The Empire Strikes Back

Believe it or not, but I’m actually quite a young guy. Just with incredibly outdated taste. So my first taste of Star Wars, wasn’t a vintage VHS version captured from Bop-TV, like Kervyn had. I saw those films for the first time as remastered experiences at the cinema back in the late 90s as a kid. And they were magical, even then.

I loved the first film, and it brought me back for the second one. Fast forward to later in the movie, and Darth Vader is laying a Sith-enfused smackdown on Luke Skywalker. It’s a fight that is more one-sided than our local elections. Fighting a losing battle, Luke finaly manages to nail Vader with a lucky strike, forcing him to reveal his trump card in a last ditch effort to make the young Jedi join the empire.

And it’s one of the most iconic lines in cinematic history, that had a boatload of secrecy attached to it in an age before Twitter and the net.

“No, I am your father”. Damn, that sent goosebumps down my spine the first time I heard it. And it still does, to this very day.

Donnie Darko

If there is one film that has divided audiences, it’s Donnie Darko. Weird, strange and genuinely unpleasant for most of the running time, it’s also a film that is open to intepretation. Is Donnie imagining everything? Is it all real? Why is Donnie so depressed.
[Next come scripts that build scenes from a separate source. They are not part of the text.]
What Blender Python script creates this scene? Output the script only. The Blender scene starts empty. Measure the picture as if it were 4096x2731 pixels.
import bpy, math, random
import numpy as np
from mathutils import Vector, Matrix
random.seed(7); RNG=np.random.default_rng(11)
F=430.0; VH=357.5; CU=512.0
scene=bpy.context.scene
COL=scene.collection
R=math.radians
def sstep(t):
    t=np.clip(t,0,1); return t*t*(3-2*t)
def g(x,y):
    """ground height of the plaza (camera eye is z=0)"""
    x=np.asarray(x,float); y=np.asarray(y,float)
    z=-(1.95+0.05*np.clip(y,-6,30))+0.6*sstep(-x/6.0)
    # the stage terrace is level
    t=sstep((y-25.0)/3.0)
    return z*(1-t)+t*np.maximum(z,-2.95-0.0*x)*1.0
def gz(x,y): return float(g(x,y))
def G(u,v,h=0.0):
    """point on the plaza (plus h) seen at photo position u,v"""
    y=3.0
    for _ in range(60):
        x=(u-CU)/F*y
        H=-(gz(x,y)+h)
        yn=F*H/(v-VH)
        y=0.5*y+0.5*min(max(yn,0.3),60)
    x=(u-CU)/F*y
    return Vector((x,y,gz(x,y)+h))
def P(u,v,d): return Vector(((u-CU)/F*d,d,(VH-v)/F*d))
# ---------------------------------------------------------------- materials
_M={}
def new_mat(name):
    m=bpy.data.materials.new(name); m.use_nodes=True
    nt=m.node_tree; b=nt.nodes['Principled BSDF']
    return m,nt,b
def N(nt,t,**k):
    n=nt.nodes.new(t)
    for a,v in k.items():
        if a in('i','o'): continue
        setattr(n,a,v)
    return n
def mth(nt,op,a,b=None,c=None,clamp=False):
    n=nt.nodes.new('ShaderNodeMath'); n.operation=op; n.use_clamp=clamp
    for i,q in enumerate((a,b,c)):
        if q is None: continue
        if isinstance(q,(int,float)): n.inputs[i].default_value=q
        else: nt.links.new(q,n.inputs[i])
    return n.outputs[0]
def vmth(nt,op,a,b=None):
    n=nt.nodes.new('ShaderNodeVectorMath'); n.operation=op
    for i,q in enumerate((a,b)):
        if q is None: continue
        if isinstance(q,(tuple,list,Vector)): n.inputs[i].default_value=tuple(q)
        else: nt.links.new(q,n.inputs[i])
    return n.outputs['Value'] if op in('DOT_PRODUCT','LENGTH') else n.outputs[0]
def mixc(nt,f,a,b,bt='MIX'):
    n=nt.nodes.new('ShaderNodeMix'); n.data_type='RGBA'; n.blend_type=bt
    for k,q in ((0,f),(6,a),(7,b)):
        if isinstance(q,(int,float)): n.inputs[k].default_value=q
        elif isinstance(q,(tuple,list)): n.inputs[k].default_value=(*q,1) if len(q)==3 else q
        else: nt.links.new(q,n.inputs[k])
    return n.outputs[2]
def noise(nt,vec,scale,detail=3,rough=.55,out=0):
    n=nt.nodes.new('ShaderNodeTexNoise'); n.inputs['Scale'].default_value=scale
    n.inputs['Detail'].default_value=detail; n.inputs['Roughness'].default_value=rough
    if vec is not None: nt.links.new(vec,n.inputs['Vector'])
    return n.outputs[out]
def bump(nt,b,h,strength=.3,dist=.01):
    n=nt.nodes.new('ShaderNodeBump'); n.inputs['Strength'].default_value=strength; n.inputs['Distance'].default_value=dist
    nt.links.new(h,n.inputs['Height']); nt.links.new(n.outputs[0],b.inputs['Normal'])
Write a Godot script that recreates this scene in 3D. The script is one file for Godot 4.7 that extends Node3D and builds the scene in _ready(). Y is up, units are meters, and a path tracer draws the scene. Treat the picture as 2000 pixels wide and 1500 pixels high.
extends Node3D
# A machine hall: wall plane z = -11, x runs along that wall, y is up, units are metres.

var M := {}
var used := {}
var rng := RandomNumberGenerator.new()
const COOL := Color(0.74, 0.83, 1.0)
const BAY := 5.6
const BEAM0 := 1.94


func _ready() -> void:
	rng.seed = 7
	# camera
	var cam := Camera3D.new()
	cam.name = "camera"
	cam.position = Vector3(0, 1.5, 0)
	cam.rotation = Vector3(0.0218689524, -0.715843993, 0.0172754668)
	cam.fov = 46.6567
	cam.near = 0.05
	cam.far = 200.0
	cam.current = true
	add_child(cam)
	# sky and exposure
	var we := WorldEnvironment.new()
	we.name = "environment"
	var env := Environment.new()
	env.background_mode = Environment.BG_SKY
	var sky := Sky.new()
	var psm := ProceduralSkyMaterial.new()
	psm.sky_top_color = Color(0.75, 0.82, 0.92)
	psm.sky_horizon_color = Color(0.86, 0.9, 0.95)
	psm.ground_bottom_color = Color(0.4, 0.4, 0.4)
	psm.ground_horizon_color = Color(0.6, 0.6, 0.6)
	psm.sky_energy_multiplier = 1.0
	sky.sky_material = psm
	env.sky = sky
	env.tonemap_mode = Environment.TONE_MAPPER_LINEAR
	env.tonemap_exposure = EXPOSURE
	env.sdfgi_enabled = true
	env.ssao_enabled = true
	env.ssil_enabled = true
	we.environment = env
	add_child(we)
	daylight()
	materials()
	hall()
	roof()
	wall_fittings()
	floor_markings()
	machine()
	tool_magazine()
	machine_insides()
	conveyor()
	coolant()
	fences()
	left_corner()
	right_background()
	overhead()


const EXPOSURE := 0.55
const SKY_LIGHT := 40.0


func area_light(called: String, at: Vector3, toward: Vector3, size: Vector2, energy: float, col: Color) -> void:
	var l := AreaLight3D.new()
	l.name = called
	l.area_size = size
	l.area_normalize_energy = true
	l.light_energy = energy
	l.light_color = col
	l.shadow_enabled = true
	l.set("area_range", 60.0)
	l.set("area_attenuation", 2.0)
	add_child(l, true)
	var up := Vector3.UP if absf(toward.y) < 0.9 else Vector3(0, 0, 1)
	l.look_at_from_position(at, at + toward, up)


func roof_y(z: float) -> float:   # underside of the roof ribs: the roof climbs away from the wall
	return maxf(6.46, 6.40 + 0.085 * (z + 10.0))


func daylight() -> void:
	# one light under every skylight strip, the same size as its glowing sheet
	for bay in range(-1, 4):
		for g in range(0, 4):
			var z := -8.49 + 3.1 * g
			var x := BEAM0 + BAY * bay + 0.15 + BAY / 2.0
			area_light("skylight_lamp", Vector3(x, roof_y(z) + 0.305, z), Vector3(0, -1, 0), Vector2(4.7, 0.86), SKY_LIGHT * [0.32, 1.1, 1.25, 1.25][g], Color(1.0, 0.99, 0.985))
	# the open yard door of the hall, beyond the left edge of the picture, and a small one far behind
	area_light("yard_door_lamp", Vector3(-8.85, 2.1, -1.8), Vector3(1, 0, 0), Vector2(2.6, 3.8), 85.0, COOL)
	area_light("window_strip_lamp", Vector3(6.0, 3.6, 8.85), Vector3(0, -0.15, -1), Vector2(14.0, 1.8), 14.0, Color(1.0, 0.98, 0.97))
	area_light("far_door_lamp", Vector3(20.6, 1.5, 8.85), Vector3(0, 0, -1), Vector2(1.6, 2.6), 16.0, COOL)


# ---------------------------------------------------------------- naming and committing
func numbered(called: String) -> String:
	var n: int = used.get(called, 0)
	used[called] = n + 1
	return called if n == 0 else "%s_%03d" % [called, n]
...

And then everything is answered at the end, as we see that Donnie has been hallucinating the whole time, about the ramifications that his death would have on everyone around him. SHould he live and struggle through life, or should he just lie dead still so that he can be crushed by broken jet engine that is falling towards him?

Spoiler: The jet engine wins.

Psycho

C’mon down to the Bates Motel yo! We got TV, a bed and a shower where you’re guaranteed to be murdered by some crazy old lady with a sharp knife! Did I say that mama Bates was the culprit? My bad! It was actually Norman all along, dressed up in a wig and dress and carrying more madness with him than was legal at the time.

Last Updated: March 14, 2013

2 Comments

  1. Good list. I would have had Shawshank Redemption in the list as well, though.

    Reply

  2. Skyblue

    March 14, 2013 at 19:56

    Donnie Darko was an amazing experience. Also loved most of what was on the list. Never really got to see Psycho for a years after release so I had already seen other movies emulate the style which dulled the effect when I got to see it.